Quiet can be a pause. Norton Juster in the second quote describes the “expectant pause in a room full of people when someone is just about to speak”. I tend to feel that flow is the key to good conversation, and that I communicate best with people when the exchange is unselfconscious (sometimes incoherent), but essentially involved and honest. I value speaking — the richness and cleverness of the arguments put forth — over the ability to listen and be truly receptive to an idea.

Also, I assume that people have the ability to analyse and appreciate each other’s opinions at a purely intellectual level, and I ignore the potential for conflict and emotionally founded misunderstanding. But technically, in an exchange, the point is really to absorb ideas and respond from a place of some understanding. A pause can afford me the space to come to this understanding. Not necessarily in a literal sense, as an awkward silence before every sentence uttered, but rather as a sustained habit, as a gentle buffer zone into which words can sink before they, in turn, begin to provoke a fully formed verbal response.

Quiet in conversation can be my weapon of choice in heated discussions about politics, social injustices — topics of conversation that are difficult and inflammatory by nature. Pausing, stalling, prioritising receptiveness may keep me from offering my most direct and emotional evaluation.
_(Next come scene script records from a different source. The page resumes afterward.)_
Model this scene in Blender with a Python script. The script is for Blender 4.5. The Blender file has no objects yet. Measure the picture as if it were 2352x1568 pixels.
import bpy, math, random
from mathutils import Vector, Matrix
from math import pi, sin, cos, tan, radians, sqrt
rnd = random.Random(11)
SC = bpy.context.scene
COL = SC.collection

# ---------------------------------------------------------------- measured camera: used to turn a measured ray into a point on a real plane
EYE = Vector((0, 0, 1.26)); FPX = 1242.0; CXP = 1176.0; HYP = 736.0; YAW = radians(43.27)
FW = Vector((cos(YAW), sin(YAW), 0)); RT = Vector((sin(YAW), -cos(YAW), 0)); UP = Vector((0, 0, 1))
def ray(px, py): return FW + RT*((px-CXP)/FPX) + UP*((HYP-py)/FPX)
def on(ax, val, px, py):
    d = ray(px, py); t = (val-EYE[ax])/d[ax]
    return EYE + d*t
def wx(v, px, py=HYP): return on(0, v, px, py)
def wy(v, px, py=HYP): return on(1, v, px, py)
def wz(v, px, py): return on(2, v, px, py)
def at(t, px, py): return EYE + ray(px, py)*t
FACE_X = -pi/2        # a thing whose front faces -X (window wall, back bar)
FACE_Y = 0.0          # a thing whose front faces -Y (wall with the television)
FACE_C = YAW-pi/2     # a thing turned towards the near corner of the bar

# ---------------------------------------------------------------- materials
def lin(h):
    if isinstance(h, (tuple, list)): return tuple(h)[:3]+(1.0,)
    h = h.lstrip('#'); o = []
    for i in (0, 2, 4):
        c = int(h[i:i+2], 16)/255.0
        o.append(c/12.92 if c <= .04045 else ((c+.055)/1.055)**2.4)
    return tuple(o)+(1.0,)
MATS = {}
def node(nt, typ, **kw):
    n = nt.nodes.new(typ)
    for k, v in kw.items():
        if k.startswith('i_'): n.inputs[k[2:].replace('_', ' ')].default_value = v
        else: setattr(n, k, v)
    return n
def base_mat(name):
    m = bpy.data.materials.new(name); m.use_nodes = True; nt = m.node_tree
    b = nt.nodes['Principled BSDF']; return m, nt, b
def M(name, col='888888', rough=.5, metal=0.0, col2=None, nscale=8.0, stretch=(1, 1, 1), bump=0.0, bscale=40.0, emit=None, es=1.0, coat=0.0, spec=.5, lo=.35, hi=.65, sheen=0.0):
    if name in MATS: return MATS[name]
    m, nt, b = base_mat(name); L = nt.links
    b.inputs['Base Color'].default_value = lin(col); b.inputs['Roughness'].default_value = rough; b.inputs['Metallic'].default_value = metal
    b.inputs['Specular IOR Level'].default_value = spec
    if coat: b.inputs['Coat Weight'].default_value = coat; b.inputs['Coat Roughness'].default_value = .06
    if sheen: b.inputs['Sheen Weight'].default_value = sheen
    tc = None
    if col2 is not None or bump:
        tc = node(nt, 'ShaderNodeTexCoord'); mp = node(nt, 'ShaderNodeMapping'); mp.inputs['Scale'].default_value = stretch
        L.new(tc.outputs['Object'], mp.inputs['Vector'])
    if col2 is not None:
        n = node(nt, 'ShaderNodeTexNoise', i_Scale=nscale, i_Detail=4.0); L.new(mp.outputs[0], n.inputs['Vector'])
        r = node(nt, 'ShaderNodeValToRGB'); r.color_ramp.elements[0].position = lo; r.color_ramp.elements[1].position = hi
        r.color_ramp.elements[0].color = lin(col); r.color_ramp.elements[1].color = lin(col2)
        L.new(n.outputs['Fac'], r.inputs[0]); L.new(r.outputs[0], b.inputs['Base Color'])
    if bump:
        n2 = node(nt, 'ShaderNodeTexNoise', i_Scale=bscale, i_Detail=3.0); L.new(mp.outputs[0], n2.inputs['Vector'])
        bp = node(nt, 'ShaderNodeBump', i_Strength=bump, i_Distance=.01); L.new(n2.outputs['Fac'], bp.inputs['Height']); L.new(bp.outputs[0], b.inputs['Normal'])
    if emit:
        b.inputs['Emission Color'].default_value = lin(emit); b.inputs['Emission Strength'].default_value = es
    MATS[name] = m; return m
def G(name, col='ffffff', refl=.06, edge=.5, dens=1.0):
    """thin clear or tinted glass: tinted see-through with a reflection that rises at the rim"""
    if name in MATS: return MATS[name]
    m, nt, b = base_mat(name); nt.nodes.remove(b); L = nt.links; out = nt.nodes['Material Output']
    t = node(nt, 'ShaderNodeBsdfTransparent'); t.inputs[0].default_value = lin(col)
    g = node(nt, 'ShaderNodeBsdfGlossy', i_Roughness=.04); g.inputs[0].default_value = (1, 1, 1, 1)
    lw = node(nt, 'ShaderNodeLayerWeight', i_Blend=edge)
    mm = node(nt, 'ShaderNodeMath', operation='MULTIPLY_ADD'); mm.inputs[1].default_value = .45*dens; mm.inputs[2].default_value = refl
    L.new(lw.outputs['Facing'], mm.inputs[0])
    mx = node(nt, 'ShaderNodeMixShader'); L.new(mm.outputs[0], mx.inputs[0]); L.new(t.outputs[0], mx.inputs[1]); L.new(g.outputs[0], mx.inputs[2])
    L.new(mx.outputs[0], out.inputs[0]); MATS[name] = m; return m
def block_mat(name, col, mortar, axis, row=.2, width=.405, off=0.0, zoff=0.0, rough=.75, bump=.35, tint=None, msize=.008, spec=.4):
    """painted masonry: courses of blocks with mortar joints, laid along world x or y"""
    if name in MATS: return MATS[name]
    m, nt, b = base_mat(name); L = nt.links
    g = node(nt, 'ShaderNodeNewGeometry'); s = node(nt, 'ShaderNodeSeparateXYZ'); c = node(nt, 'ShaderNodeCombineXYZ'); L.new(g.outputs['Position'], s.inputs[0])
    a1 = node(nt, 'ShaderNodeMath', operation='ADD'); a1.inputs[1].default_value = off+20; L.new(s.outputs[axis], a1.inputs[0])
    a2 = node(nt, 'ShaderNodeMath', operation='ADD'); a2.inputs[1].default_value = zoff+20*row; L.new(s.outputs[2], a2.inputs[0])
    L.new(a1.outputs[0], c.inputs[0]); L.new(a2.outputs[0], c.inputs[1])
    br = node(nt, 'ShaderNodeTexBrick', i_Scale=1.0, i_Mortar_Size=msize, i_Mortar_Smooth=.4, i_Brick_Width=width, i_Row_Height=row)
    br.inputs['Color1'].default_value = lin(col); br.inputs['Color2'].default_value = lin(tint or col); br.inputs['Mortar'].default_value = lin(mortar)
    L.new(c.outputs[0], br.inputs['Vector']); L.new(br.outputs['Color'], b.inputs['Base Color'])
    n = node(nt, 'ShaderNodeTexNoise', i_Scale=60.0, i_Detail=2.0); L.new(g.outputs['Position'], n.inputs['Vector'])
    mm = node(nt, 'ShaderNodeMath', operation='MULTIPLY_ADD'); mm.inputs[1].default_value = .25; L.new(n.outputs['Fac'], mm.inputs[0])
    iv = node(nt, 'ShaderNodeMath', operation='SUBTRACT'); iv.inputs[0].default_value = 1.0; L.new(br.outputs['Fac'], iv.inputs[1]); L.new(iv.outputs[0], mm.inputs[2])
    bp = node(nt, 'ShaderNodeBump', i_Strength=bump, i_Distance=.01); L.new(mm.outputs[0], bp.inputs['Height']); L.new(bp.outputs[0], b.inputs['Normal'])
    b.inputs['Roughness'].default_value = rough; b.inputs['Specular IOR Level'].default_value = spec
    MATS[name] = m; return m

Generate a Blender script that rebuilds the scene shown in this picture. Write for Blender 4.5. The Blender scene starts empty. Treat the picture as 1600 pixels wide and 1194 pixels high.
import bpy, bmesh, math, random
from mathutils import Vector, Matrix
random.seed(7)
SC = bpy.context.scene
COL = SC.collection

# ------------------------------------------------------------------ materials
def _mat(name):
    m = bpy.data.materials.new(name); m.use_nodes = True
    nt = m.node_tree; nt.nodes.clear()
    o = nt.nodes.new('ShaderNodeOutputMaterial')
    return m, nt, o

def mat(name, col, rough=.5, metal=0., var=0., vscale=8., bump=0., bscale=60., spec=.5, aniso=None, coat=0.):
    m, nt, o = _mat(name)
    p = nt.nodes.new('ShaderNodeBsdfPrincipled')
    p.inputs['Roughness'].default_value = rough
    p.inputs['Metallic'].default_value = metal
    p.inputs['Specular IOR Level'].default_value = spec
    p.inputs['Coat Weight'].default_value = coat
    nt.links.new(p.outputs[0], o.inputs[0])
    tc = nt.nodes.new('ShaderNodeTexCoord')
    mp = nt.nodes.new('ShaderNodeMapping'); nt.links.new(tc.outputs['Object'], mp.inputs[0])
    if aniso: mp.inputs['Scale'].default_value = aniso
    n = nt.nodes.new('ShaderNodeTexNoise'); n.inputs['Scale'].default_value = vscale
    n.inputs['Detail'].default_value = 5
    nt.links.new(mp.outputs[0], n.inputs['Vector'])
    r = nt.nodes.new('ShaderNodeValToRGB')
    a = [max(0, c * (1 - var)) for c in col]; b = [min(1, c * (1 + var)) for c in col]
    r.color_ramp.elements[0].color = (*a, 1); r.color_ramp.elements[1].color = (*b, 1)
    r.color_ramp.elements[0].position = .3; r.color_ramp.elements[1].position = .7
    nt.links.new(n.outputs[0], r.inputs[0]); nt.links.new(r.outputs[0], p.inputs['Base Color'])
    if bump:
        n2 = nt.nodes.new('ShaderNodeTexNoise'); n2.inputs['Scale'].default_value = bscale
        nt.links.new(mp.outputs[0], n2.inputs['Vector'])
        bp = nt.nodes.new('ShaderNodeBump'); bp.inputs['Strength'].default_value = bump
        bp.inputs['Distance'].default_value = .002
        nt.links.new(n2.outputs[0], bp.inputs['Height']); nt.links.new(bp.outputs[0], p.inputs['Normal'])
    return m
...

Quiet, silence, portable peace — they are less a question of space and time than of habit. Literature students like to say that once one gets into the habit of analysing a text, of seeing more than meets the eye, there’s no reading the text as just a novel or just a play or just a poem ever again. It’s not characters and plotlines that drive the reading but ideology, historical context, cultural constructs.

The text is none the worse for it. If anything, it is more stunning, more liberating. Quiet has a similar effect on the experience of daily life: it brings unexpected things to the forefront of our mental maps of the day. New points-of-view, new people, new places, new experiences, each competing with my own emotional states for importance. And the day is none the worse for it.